Tuesday, July 5, 2011

There's been a lot of press about military surrogates, especially in the last few years. It seems we, as military dependents, are hot commodities because TriCare doesn't completely exclude surrogacy from its coverage. The only problem with that is that military surrogates are becoming more and more popular and TriCare is getting more and more stingy. A military surrogate group I'm a member of has more horror stories when using TriCare than successes.

The situation happens like this: TriCare refuses claims, sends a certified letter to the surrogate requesting her contract and then flat-out refuses to pay for anything. A few women are actually being asked to provide contracts for surrogacies that they completed years ago that TriCare had initially paid for.

Before you get your panties in a twist, yes, I understand that TriCare isn't technically an insurance company, but rather a government organization paid for by taxpayers and it's a privilege, blah blah blah. Here's what I don't get, aren't the IPs that pay taxes deserving of a child? Shouldn't they be allowed to have a baby without having to jump through ridiculous hoops? Honestly, (and here's the part where you start to hate me), I think that TriCare is better serving surrogate contracts than it is covering half its beneficiaries. There's a military stereotype that's fairly accurate for most families and it really bothers me. Men join as early as possible, marry before they leave for Basic and babies are popped out as fast as they can. It's not uncommon to find a woman under 25 with at least 3-4 children and 95% of them are on some sort of state assistance. It's also said that every family with at least one child ranked E5 and below qualifies for WIC and there is definitely an overabundance of military families on WIC. Why not teach self-sufficiency and money management instead? Forgive me, military baby factories, if I'd like my son to have the best I can give him WITHOUT state assistance. Forgive me if you won't find me standing in line for my WIC checks or food stamps.

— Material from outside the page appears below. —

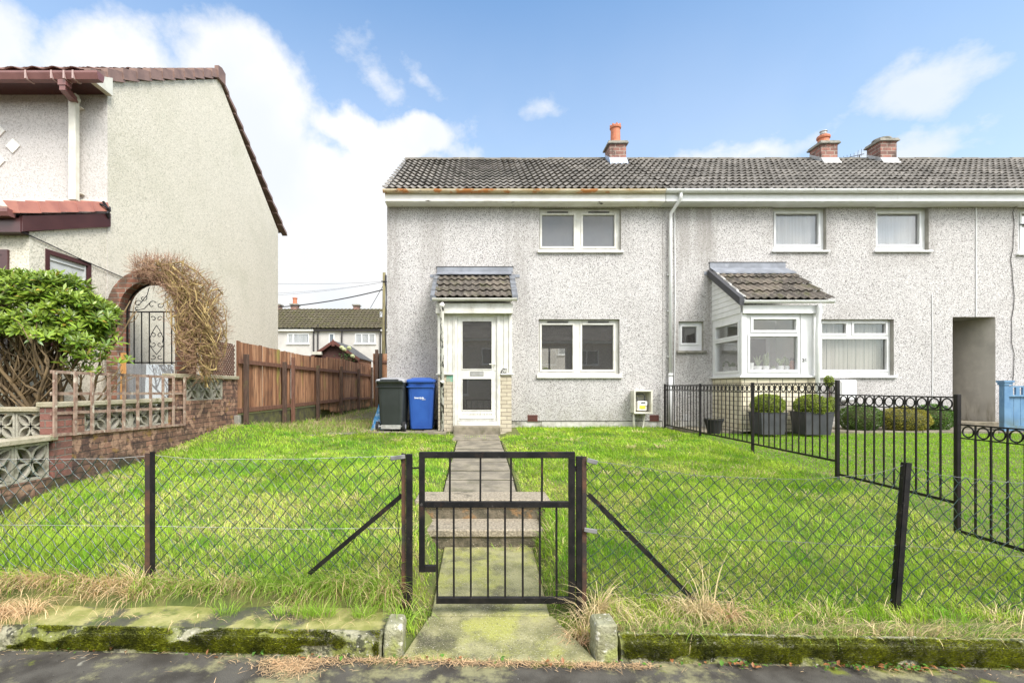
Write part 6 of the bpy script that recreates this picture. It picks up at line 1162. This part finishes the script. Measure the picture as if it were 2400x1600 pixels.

Alas, I get sidetracked. My first call to TriWest, I was assured that they would cover everything during the surrogate pregnancy as though it were my own pregnancy with the exception of how it would be billed. Andrea (the rep) said nothing about the clauses or anything of the sort and simply explained the coverage in-network and the point-of-service cost-sharing out-of-network.

A little more prodding...Willy, today, reiterated the clauses and transferred me to the claims department where Carolyn told me she couldn't guarantee any payments because the third party liability division (coupled with JAG) handled all of the surrogate contracts and claims. Of course, they didn't have a phone number so I'm drafting a lovely letter in an attempt to gather some information from them.

My favorite option is a home birth with a midwife. Much cheaper and something I've always wanted. It's all out-of-pocket though and not an option with a multiple birth so the situation gets a bit more tricky, but it's definitely an option for now.